Europe Balks at Lebanon Troop Commitment

By MARIA SANMINIATELLI
The Associated Press
Monday, August 21, 2006; 11:57 AM

ROME -- An Italian coalition leader said Rome would be willing to lead the military peace mission in Lebanon should the United Nations ask it to, while Germany's chancellor said Monday she is confident that Europe will contribute ground troops.

With the United States viewed by many as too closely allied to Israel, Europe is uniquely positioned to take the lead to help end the fighting between Israel and Hezbollah militants. But so far, no European countries have stepped up with a large contribution of troops.

European Union diplomats will meet on Wednesday to consider the number of troops the 25 EU nations will contribute to an expanded U.N. peacekeeping force in Lebanon.

German Chancellor Angela Merkel said Monday she believes "there will and should be a European contribution with ground troops" in Lebanon.

"However, all the countries are saying what Germany is saying: We need the right rules for the deployment" and the approval of the Lebanese government, she said.

President Bush on Monday called for quick deployment of an international force to help uphold the fragile cease-fire.

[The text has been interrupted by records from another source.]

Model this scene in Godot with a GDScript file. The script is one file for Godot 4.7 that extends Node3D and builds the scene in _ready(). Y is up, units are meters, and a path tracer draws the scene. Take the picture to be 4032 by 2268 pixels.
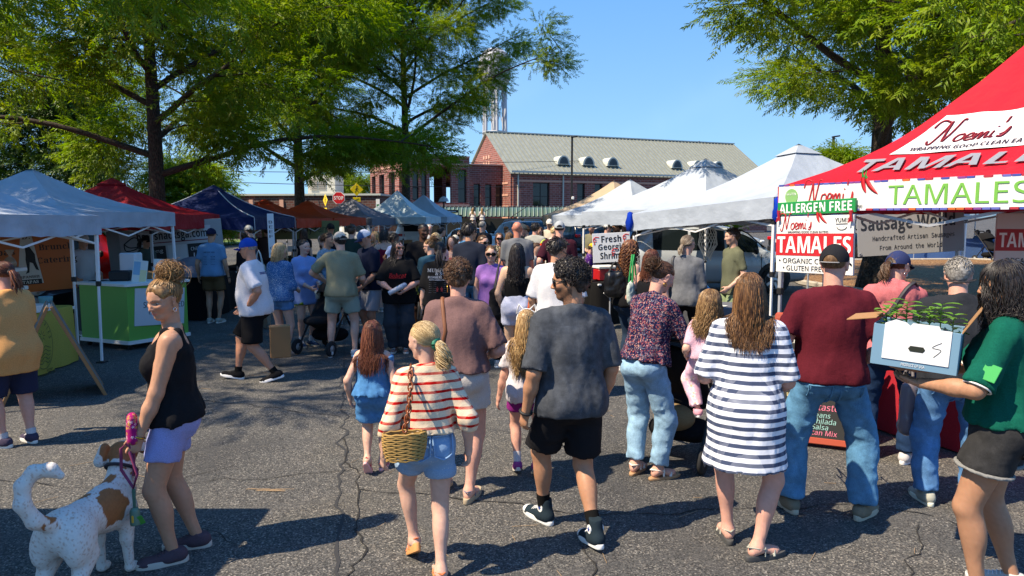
extends Node3D
var rng:=RandomNumberGenerator.new()
var names:={}
var mats:={}
var tex:={}
func _ready():
	rng.seed=77

	var cam:=Camera3D.new()
	cam.name="camera"
	add_child(cam)
	cam.position=Vector3(0,1.97,0)
	cam.rotation_degrees=Vector3(-5.757,0,0)
	cam.fov=43.84
	cam.near=0.05
	cam.far=2000.0
	var env:=Environment.new()
	env.background_mode=Environment.BG_SKY
	var sm:=ProceduralSkyMaterial.new()
	sm.sky_top_color=Color(0.21,0.41,0.64)
	sm.sky_horizon_color=Color(0.49,0.63,0.73)
	sm.sky_curve=0.16
	sm.ground_bottom_color=Color(0.30,0.31,0.32)
	sm.ground_horizon_color=Color(0.5,0.56,0.6)
	sm.energy_multiplier=1.0
	sm.sky_cover=cloud_cover()
	sm.sky_cover_modulate=Color(1,1,1,0.5)
	var sky:=Sky.new()
	sky.sky_material=sm
	env.sky=sky
	env.background_energy_multiplier=1.45
	env.tonemap_mode=Environment.TONE_MAPPER_LINEAR
	env.tonemap_exposure=1.75
	env.sdfgi_enabled=true
	env.ssao_enabled=true
	env.ssil_enabled=true
	var we:=WorldEnvironment.new()
	we.name="environment"
	we.environment=env
	add_child(we)
	var sun:=DirectionalLight3D.new()
	sun.name="sun"
	sun.light_energy=1.6
	sun.light_color=Color(1.0,0.93,0.82)
	sun.light_angular_distance=0.5
	sun.shadow_enabled=true
	add_child(sun)
	sun.look_at_from_position(Vector3.ZERO,Vector3(0.53,-0.809,-0.253),Vector3.UP)

	make_materials()
	build_ground()
	build_far()
	build_trees()
	build_tents()
	build_cars()
	build_stalls()
	build_people()
	build_held()
# ============ mesh building ============
class MB:
	var v:=PackedVector3Array()
	var n:=PackedVector3Array()
	var uv:=PackedVector2Array()
	var c:=PackedColorArray()
	var t:=PackedInt32Array()
	var col:=Color(1,1,1)
	var colored:=false
	func vert(p:Vector3,nn:Vector3,u:=Vector2.ZERO) -> int:
		v.append(p); n.append(nn); uv.append(u); c.append(col)
		return v.size() - 1
	func tri(a:int,b:int,d:int) -> void:
		t.append(a); t.append(b); t.append(d)
	func face(p:Array,u:=[]) -> void:
		var nn:Vector3=(p[1] - p[0]).cross(p[2] - p[0])
		if nn.length_squared() < 1e-16 and p.size() > 3:
			nn=(p[2] - p[0]).cross(p[3] - p[0])
		nn=nn.normalized()
		var i0:=v.size()
		for i in p.size():
			vert(p[i],nn,u[i] if u.size() > i else Vector2.ZERO)
		for i in range(1,p.size() - 1):
			tri(i0,i0+i,i0+i+1)
	func box(xf:Transform3D,s:Vector3,bev:=0.0) -> void:
		var h:=s*0.5
		var b:float=minf(bev,minf(h.x,minf(h.y,h.z))*0.9)
		var ax:=[Vector3(1,0,0),Vector3(0,1,0),Vector3(0,0,1)]
		for a in 3:
			for sg in [-1.0,1.0]:
				var u:Vector3=ax[(a+1) % 3]
				var w:Vector3=ax[(a+2) % 3]
				var hu:float=h[(a+1) % 3] - b
				var hw:float=h[(a+2) % 3] - b
				var o:Vector3=ax[a]*(sg*h[a])
				var q:=[o - u*hu - w*hw,o+u*hu - w*hw,o+u*hu+w*hw,o - u*hu+w*hw]
				if sg < 0:
					q.reverse()
				var uvs:=[]
				for p in q:
					uvs.append(Vector2(p[(a+1) % 3]/s[(a+1) % 3]+0.5,p[(a+2) % 3]/s[(a+2) % 3]+0.5))
				face([xf*q[0],xf*q[1],xf*q[2],xf*q[3]],uvs)
		if b <= 0.0:
			return
		for a in 3:
			var u:=(a+1) % 3
			var w:=(a+2) % 3
			for su in [-1.0,1.0]:
				for sw in [-1.0,1.0]:
					var p0:Vector3=ax[u]*(su*h[u])+ax[w]*(sw*(h[w] - b))
					var p1:Vector3=ax[u]*(su*(h[u] - b))+ax[w]*(sw*h[w])
					var e:Vector3=ax[a]*(h[a] - b)
					var q:=[p0 - e,p0+e,p1+e,p1 - e]
					var nn:Vector3=(q[1] - q[0]).cross(q[2] - q[0])
					if nn.dot(p0+p1) < 0:
						q.reverse()
					face([xf*q[0],xf*q[1],xf*q[2],xf*q[3]])
		for sx in [-1.0,1.0]:
			for sy in [-1.0,1.0]:
				for sz in [-1.0,1.0]:
					var k:=Vector3(sx,sy,sz)
					var p0:=Vector3(h.x,h.y - b,h.z - b)*k
					var p1:=Vector3(h.x - b,h.y,h.z - b)*k
					var p2:=Vector3(h.x - b,h.y - b,h.z)*k
					if (p1 - p0).cross(p2 - p0).dot(k) < 0:
						face([xf*p0,xf*p2,xf*p1])
					else:
						face([xf*p0,xf*p1,xf*p2])
	func tube(pts:PackedVector3Array,rad:PackedFloat32Array,sides:=8,caps:=true,sq:=1.0) -> void:
		var m:=pts.size()
		if m < 2:
			return
		var d0:=(pts[1] - pts[0]).normalized()
		var side:=d0.cross(Vector3.UP if absf(d0.y) < 0.9 else Vector3.RIGHT).normalized()
		var start:=v.size()
		var len:=0.0
		for i in m:
			var d:Vector3=(pts[mini(i+1,m - 1)] - pts[maxi(i - 1,0)]).normalized()
			side=(side - d*side.dot(d)).normalized()
			var up:=d.cross(side)
			if i > 0:
				len += pts[i].distance_to(pts[i - 1])
			var r:float=rad[mini(i,rad.size() - 1)]
			for k in sides:
				var a:=TAU*k/sides
				var o:=side*cos(a)+up*sin(a)*sq
				vert(pts[i]+o*r,(side*cos(a)+up*sin(a)/sq).normalized(),Vector2(float(k)/sides,len))
		for i in m - 1:
			for k in sides:
				var a:=start+i*sides+k
				var b:=start+i*sides+(k+1) % sides
				tri(a,b,b+sides); tri(a,b+sides,a+sides)
		if caps:
			for e in [0,m - 1]:
				var dd:Vector3=(pts[0] - pts[1]).normalized() if e == 0 else (pts[m - 1] - pts[m - 2]).normalized()
				var ci:=vert(pts[e]+dd*rad[mini(e,rad.size() - 1)]*0.3,dd)
				for k in sides:
					var a:int=start+e*sides+k
					var b:int=start+e*sides+(k+1) % sides
					if e == 0:
						tri(ci,b,a)
					else:
						tri(ci,a,b)
	func rod(a:Vector3,b:Vector3,r:float,sides:=8,r2:=-1.0) -> void:
		tube(PackedVector3Array([a,b]),PackedFloat32Array([r,r if r2 < 0 else r2]),sides)
	func bar(a:Vector3,b:Vector3,w:float,h:float,up:=Vector3.UP,bev:=0.0) -> void:
		var d:=(b - a).normalized()
		var s:=d.cross(up if absf(d.dot(up)) < 0.98 else Vector3.RIGHT).normalized()
		var u:=s.cross(d)
		box(Transform3D(Basis(s,u,-d),(a+b)*0.5),Vector3(w,h,a.distance_to(b)),bev)
	func lathe(prof:Array,segs:int,xf:=Transform3D(),smooth:=true) -> void:
		var m:=prof.size()
		var start:=v.size()
		for i in m:
			var p:Vector2=prof[i]
			var q0:Vector2=prof[maxi(i - 1,0)]
			var q1:Vector2=prof[mini(i+1,m - 1)]
			var tn:=(q1 - q0).normalized()
			for k in segs+1:
				var a:=TAU*k/segs
				var nn:=Vector3(cos(a)*tn.y,-tn.x,sin(a)*tn.y).normalized()
				vert(xf*Vector3(cos(a)*p.x,p.y,sin(a)*p.x),(xf.basis*nn).normalized(),Vector2(float(k)/segs,float(i)/(m - 1)))
		for i in m - 1:
			for k in segs:
				var a:=start+i*(segs+1)+k
				tri(a,a+segs+1,a+segs+2); tri(a,a+segs+2,a+1)
		if not smooth:
			pass
	func ball(ce:Vector3,r:Vector3,seg:=12,bs:=Basis()) -> void:
		var rings:=maxi(seg/2,4)
		var start:=v.size()
		for i in rings+1:
			var th:=PI*i/rings
			for k in seg+1:
				var a:=TAU*k/seg
				var d:=Vector3(sin(th)*cos(a),cos(th),sin(th)*sin(a))
				vert(ce+bs*(d*r),(bs*(d/r)).normalized(),Vector2(float(k)/seg,float(i)/rings))
		for i in rings:
			for k in seg:
				var a:=start+i*(seg+1)+k
				tri(a,a+seg+2,a+seg+1); tri(a,a+1,a+seg+2)
	func extrude(poly:PackedVector2Array,depth:float,xf:=Transform3D()) -> void:
		var pl:=poly
		if Geometry2D.is_polygon_clockwise(pl):
			pl=pl.duplicate(); pl.reverse()
		var ix:=Geometry2D.triangulate_polygon(pl)
		var mn:=pl[0]
		var mx:=pl[0]
		for p in pl:
			mn=mn.min(p); mx=mx.max(p)
		for sg in [1.0,-1.0]:
			var nn:Vector3=(xf.basis*Vector3(0,0,sg)).normalized()
			var s:=v.size()
			for p in pl:
				vert(xf*Vector3(p.x,p.y,depth*0.5*sg),nn,Vector2((p.x - mn.x)/(mx.x - mn.x),1.0 - (p.y - mn.y)/(mx.y - mn.y)))
			for i in range(0,ix.size(),3):
				var a:Vector2=pl[ix[i]]
				var b:Vector2=pl[ix[i+1]]
				var d:Vector2=pl[ix[i+2]]
				var ccw:=(b - a).cross(d - a) > 0
				if ccw == (sg > 0):
					tri(s+ix[i],s+ix[i+1],s+ix[i+2])
				else:
					tri(s+ix[i],s+ix[i+2],s+ix[i+1])
		for i in pl.size():
			var a:=pl[i]
			var b:=pl[(i+1) % pl.size()]
			face([xf*Vector3(a.x,a.y,-depth*0.5),xf*Vector3(b.x,b.y,-depth*0.5),xf*Vector3(b.x,b.y,depth*0.5),xf*Vector3(a.x,a.y,depth*0.5)])
	func grid(pts:PackedVector3Array,nu:int,nv:int,thick:=0.0) -> void:
		var nn:=PackedVector3Array()
		nn.resize(pts.size())
		for j in nv:
			for i in nu:
				var du:Vector3=pts[j*nu+mini(i+1,nu - 1)] - pts[j*nu+maxi(i - 1,0)]
				var dv:Vector3=pts[mini(j+1,nv - 1)*nu+i] - pts[maxi(j - 1,0)*nu+i]
				nn[j*nu+i]=du.cross(dv).normalized()
		var s:=v.size()
		for j in nv:
			for i in nu:
				vert(pts[j*nu+i],nn[j*nu+i],Vector2(float(i)/(nu - 1),1.0 - float(j)/(nv - 1)))
		for j in nv - 1:
			for i in nu - 1:
				var a:=s+j*nu+i
				tri(a,a+1,a+nu+1); tri(a,a+nu+1,a+nu)
		if thick <= 0.0:
			return
		var s2:=v.size()
		for j in nv:
			for i in nu:
				vert(pts[j*nu+i] - nn[j*nu+i]*thick,-nn[j*nu+i],Vector2(float(i)/(nu - 1),1.0 - float(j)/(nv - 1)))
		for j in nv - 1:
			for i in nu - 1:
				var a:=s2+j*nu+i
				tri(a,a+nu+1,a+1); tri(a,a+nu,a+nu+1)
		for i in nu - 1:
			face([v[s2+i],v[s2+i+1],v[s+i+1],v[s+i]])
			var o:=(nv - 1)*nu
			face([v[s+o+i],v[s+o+i+1],v[s2+o+i+1],v[s2+o+i]])
		for j in nv - 1:
			face([v[s+j*nu],v[s+(j+1)*nu],v[s2+(j+1)*nu],v[s2+j*nu]])
			var o:=nu - 1
			face([v[s2+j*nu+o],v[s2+(j+1)*nu+o],v[s+(j+1)*nu+o],v[s+j*nu+o]])
	func add(o:MB,xf:=Transform3D()) -> void:
		var s:=v.size()
		for i in o.v.size():
			v.append(xf*o.v[i]); n.append((xf.basis*o.n[i]).normalized()); uv.append(o.uv[i]); c.append(o.c[i])
		for i in o.t:
			t.append(i+s)
	func mesh(m:Material) -> ArrayMesh:
		var ar:=[]
		ar.resize(Mesh.ARRAY_MAX)
		ar[Mesh.ARRAY_VERTEX]=v
		ar[Mesh.ARRAY_NORMAL]=n
		ar[Mesh.ARRAY_TEX_UV]=uv
		if colored:
			ar[Mesh.ARRAY_COLOR]=c
		var ix:=t.duplicate()
		for i in range(0,ix.size(),3):
			var k:=ix[i+1]
			ix[i+1]=ix[i+2]
			ix[i+2]=k
		ar[Mesh.ARRAY_INDEX]=ix
		var am:=ArrayMesh.new()
		am.add_surface_from_arrays(Mesh.PRIMITIVE_TRIANGLES,ar)
		am.surface_set_material(0,m)
		return am
func X(p:=Vector3.ZERO,yaw:=0.0,pitch:=0.0,roll:=0.0) -> Transform3D:
	return Transform3D(Basis.from_euler(Vector3(deg_to_rad(pitch),deg_to_rad(yaw),deg_to_rad(roll))),p)
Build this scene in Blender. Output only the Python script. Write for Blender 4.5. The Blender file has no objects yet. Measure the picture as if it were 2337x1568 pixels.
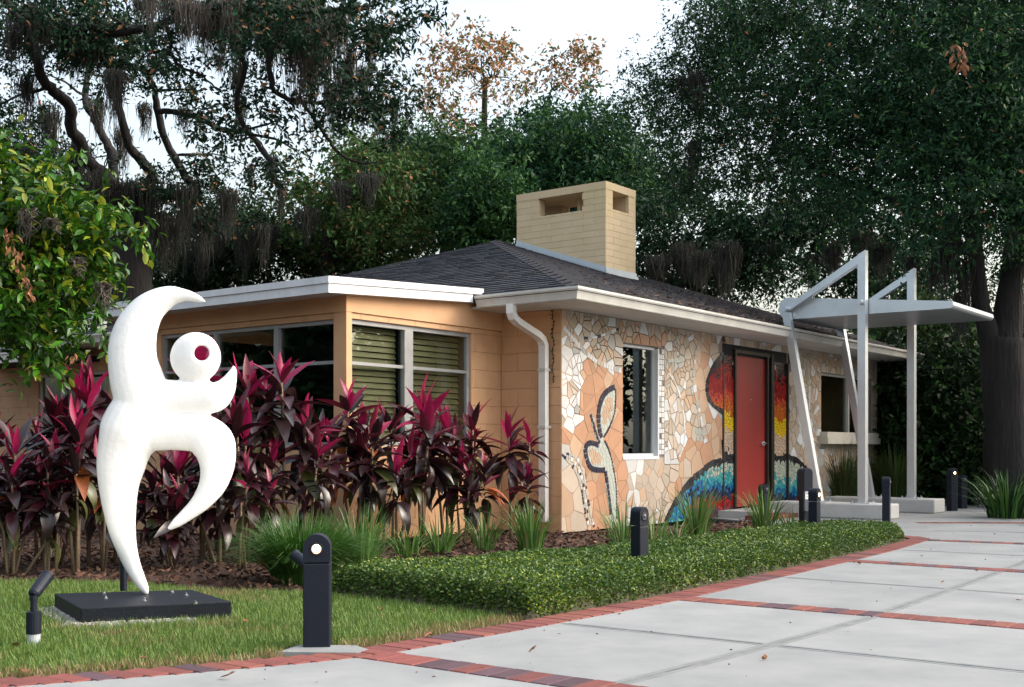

"The international community must now designate the leadership of this new international force, give it robust rules of engagement and deploy it as quickly as possible to secure the peace," the president told a news conference.

Piero Fassino, who leads the largest party in Premier Romano Prodi's center-left coalition, told Rome daily Il Messaggero in an interview published Sunday that Italy "will not refuse, even though it is not seeking it."

"The Middle East is close to us, and a great nation like Italy cannot shirk its duties," Fassino was quoted as saying. "You cannot only invoke peace and security, you have to build them."

A U.N. cease-fire resolution has authorized up to 15,000 U.N. peacekeepers to help an equal number of Lebanese troops extend their authority into south Lebanon, which has been controlled by Hezbollah, as Israel withdraws its soldiers. The U.N. wants 3,500 troops on the ground by next Monday.

Italy did not commit itself to specific numbers, but has indicated it would be prepared to send 3,000 soldiers, the largest contingent to date.

Germany has said it would not send troops, but will offer naval forces to help patrol the country's coastline. With their country's Nazi-era past in mind, German officials have expressed concern about deploying German troops in any situation that might bring them into confrontation with Israeli soldiers.